Software for Making Plots

Posted on Dec 21, 2023

Now in my first journal paper (and this is back when you would get author’s copies, I still have a stack of like 20 of these; you could send them to colleagues, I guess) the plots were EPS exported from Excel. While it was an upgrade from the screenshots I took for my thesis, it doesn’t look great either way. So how do you make plots and graphics for your papers? Here are some suggestions and unfortunately a lot of these don’t have, like, the greatest discoverability in terms of how to use them, but I think it’s worth it to get to know some of them and then you can look things up if you need to.

First of all, I’m not even going to make the argument for Latex – that’s a given – and a lot of what makes other tools good is that they integrate well with Latex.

For a simple plot here or there, Excel and Numbers are actually fine, as far as it goes – though please find a way to export in a vector format – but it’s a bit too fiddly for my taste if you’re doing anything serious.

For a while there I used gnuplot on the commandline: it reads data from CSV files and there is this little configuration language to describe how it should construct the plot; I’d export as PDF and then \includegraphics in Latex.
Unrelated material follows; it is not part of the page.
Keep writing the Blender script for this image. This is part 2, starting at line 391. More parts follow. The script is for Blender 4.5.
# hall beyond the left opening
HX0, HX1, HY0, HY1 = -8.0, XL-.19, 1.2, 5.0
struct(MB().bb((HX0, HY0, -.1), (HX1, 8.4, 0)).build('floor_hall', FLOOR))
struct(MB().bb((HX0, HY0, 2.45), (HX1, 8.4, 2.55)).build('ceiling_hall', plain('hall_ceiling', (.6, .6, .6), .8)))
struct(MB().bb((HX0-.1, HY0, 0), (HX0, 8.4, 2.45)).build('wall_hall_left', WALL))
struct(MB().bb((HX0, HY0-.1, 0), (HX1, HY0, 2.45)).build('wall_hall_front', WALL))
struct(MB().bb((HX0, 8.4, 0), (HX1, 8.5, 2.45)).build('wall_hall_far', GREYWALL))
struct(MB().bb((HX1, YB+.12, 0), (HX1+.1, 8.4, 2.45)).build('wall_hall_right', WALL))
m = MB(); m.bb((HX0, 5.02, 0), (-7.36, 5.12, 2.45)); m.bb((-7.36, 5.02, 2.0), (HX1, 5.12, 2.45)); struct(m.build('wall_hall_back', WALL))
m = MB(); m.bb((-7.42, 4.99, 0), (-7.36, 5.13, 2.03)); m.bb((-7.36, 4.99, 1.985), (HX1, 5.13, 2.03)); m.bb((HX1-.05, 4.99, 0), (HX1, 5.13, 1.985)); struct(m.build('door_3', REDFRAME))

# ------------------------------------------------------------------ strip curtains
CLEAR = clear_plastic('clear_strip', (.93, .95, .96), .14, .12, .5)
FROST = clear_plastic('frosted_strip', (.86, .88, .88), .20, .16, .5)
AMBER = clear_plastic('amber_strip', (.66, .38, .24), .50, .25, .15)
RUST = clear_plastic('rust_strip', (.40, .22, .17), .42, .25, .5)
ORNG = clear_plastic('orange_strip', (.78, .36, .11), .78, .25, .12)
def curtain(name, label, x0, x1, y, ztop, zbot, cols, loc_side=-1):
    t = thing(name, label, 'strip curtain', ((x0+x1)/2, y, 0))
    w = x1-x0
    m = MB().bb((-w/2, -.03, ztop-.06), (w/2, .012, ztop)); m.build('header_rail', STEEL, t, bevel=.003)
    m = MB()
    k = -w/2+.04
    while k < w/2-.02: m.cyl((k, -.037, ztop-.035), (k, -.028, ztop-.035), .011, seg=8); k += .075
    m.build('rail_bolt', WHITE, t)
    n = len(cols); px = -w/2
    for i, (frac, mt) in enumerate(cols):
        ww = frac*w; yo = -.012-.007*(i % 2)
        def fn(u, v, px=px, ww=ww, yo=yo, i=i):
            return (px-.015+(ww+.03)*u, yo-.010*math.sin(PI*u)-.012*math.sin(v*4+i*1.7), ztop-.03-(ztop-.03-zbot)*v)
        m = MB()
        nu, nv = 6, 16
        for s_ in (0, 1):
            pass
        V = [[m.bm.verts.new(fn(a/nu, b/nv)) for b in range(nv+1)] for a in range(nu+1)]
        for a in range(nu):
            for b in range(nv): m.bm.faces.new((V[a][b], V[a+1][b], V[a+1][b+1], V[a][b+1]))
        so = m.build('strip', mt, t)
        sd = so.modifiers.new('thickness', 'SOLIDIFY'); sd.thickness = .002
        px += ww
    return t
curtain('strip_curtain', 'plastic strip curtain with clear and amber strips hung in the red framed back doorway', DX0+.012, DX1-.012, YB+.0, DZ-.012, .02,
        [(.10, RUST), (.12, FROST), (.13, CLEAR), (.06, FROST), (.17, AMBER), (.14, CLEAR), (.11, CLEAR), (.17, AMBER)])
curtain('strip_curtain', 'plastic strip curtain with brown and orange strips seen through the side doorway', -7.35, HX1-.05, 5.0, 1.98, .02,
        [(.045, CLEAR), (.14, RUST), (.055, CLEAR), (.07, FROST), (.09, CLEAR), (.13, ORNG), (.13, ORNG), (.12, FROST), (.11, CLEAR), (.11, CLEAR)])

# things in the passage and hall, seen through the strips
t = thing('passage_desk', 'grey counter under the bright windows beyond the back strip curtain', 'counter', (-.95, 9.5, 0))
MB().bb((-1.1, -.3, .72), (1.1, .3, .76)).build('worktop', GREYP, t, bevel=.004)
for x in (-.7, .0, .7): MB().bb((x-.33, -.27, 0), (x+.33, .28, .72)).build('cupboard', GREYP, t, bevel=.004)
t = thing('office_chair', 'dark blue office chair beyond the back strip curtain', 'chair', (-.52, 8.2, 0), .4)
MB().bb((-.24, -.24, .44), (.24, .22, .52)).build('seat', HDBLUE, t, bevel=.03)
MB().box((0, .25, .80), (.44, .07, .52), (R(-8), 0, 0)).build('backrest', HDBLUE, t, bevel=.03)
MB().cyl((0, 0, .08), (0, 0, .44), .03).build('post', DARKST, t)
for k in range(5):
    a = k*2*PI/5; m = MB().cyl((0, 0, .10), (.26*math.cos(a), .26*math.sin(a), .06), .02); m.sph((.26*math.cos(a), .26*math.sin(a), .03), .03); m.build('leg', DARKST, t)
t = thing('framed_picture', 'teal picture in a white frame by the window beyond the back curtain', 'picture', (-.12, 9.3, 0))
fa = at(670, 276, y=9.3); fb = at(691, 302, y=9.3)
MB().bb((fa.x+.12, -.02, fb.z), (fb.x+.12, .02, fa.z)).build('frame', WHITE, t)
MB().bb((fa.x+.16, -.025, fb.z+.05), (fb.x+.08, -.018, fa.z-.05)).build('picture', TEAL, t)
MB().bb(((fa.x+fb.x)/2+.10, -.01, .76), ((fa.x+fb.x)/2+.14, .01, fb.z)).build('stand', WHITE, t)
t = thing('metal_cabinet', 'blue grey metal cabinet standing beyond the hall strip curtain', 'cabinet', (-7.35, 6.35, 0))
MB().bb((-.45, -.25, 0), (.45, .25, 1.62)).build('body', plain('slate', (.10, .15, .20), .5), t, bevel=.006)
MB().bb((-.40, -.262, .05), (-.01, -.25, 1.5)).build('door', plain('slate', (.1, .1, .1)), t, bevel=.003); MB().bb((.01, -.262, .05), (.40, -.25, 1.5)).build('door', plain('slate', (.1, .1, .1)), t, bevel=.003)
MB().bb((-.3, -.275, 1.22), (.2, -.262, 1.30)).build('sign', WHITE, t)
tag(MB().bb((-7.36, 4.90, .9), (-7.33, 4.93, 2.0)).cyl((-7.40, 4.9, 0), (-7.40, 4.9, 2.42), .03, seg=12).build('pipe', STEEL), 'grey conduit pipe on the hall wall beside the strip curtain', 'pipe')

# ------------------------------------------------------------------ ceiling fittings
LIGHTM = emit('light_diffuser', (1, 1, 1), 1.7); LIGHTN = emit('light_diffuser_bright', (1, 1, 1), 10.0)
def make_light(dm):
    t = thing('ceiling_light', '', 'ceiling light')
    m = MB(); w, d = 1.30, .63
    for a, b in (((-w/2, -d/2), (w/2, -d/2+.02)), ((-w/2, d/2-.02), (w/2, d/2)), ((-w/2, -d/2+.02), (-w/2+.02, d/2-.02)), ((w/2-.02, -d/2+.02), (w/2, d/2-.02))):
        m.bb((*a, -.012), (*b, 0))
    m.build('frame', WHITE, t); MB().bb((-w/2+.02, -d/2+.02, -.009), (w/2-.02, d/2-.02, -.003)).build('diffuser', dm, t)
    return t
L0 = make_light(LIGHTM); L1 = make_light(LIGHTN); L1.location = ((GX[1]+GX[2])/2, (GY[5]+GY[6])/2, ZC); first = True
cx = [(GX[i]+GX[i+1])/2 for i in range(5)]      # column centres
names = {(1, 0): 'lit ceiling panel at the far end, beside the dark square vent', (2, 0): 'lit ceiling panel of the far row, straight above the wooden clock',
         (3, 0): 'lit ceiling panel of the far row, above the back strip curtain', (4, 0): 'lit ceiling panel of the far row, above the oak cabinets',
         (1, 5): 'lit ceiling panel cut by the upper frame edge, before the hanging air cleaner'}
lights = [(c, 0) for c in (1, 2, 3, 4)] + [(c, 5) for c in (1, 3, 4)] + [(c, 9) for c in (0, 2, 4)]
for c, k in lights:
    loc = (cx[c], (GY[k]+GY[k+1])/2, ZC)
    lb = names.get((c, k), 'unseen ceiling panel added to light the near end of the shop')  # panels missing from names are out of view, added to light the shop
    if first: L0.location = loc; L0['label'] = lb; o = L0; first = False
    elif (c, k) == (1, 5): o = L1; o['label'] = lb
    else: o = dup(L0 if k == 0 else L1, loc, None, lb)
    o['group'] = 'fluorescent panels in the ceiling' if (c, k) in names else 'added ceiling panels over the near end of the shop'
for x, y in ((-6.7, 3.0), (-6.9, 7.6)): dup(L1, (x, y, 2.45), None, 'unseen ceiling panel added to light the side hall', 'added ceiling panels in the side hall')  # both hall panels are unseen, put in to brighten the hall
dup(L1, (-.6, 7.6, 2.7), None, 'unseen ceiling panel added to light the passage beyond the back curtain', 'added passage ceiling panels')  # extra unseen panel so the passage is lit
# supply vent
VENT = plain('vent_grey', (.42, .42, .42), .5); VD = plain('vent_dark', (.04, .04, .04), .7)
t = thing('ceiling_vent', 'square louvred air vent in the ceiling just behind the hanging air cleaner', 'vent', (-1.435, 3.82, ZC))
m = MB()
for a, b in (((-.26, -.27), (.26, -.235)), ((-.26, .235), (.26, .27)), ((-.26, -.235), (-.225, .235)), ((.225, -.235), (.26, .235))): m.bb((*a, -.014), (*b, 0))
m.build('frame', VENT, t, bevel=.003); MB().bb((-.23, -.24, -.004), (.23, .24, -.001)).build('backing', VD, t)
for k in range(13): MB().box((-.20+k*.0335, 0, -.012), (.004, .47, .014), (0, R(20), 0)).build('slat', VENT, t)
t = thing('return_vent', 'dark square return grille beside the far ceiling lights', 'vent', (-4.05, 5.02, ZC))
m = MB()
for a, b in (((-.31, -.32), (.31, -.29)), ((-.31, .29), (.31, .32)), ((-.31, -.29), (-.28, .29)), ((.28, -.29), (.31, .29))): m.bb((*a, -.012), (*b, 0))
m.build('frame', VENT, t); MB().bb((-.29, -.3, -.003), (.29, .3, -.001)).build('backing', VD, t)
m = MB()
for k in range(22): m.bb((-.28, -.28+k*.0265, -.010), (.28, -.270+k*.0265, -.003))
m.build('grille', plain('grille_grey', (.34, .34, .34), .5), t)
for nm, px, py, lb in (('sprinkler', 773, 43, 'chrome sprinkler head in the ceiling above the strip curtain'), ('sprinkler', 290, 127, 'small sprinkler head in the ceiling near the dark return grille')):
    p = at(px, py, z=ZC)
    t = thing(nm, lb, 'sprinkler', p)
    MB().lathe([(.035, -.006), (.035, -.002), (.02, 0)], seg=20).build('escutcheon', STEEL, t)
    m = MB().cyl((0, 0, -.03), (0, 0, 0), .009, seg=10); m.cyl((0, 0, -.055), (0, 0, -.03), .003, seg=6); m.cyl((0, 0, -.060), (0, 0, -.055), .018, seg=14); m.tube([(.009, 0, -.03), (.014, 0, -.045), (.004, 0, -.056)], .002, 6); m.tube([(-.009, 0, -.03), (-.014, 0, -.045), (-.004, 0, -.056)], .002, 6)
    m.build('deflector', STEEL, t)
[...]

The good thing is you can use one configuration file to plot multiple datasets in the same style: you’d have a batch script to “compile” all of your graphics. That’s better than taking screenshots, I guess, but it’s still kind of annoying, right, because now your PDFs can be out of date with the raw data, and: these PDFs shouldn’t really be in your version control system because they’re derived files, so now it influences everybody’s build process. Also, configuring fonts was a bit of pain in my experience.
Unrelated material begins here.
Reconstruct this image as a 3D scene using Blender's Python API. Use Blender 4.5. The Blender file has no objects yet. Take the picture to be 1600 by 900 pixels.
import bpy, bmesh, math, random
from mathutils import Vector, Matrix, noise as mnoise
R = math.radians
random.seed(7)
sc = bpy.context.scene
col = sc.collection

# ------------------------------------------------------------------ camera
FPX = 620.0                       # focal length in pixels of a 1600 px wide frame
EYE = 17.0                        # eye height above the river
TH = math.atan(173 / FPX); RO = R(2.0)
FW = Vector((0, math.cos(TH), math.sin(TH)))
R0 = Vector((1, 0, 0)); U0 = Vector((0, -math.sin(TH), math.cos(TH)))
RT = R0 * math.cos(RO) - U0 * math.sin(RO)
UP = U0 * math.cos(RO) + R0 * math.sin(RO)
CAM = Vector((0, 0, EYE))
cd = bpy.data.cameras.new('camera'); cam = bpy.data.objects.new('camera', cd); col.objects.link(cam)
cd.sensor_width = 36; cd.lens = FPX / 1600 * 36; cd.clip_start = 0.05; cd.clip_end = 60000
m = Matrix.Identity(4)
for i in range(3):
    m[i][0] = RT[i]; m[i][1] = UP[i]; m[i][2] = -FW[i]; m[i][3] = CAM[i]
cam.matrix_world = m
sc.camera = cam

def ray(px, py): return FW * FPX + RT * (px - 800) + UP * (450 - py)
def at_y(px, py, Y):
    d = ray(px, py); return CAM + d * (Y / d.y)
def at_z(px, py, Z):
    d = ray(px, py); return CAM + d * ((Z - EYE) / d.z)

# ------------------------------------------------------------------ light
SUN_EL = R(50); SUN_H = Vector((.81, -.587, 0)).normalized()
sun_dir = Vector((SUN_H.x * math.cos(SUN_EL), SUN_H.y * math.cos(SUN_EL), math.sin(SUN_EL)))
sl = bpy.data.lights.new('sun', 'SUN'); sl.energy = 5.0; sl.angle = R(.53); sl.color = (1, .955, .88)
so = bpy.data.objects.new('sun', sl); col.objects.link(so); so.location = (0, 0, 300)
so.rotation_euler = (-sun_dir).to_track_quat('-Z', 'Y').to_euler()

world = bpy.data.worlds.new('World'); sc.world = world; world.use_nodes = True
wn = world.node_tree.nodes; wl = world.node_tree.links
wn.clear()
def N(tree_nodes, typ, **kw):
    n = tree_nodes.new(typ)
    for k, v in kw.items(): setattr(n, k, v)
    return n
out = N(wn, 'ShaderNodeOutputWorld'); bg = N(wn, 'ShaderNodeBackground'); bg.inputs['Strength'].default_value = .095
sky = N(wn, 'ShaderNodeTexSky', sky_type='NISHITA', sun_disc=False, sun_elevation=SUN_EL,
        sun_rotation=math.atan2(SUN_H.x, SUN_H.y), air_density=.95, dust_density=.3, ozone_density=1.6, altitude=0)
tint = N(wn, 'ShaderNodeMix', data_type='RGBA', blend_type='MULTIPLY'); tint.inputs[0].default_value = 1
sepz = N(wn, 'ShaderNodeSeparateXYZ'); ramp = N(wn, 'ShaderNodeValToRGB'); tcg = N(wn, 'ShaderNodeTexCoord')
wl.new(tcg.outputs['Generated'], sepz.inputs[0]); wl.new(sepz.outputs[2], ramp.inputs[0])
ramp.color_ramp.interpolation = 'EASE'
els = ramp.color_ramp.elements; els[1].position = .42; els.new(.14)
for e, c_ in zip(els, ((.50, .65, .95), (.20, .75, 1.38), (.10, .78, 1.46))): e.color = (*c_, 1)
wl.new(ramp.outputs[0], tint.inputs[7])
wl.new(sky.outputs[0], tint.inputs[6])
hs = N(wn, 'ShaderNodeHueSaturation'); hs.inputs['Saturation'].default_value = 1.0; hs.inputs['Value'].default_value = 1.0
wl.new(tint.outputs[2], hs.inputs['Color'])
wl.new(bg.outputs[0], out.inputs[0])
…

Nowadays I mostly use pgfplots, which is basically “gnuplot, but as a Latex package.” (It’s based on TikZ, which we’re bound to talk about some other time.) It’s not great for compile times, but I love how everything happens within Latex so you get all the right fonts at the right scale and everything. The only downside, for me, is that the compile errors tend to utterly incomprehensible. The documentation isn’t great either so I’ll end up guessing how something works and it just blows up half of the time. But it looks great when it works and the build process is nice.

Finally – and I’m not sure I can actually recommend spending money on this, but if you happen to have it: Adobe Illustrator can open PDF files. It’s a bit hit-or-miss whether it opens as anything useful or if it decided that half of the text is now funny, but I have, on more than one occasion, used Illustrator to touch up the graphic design of some plots made in gnuplot or Excel.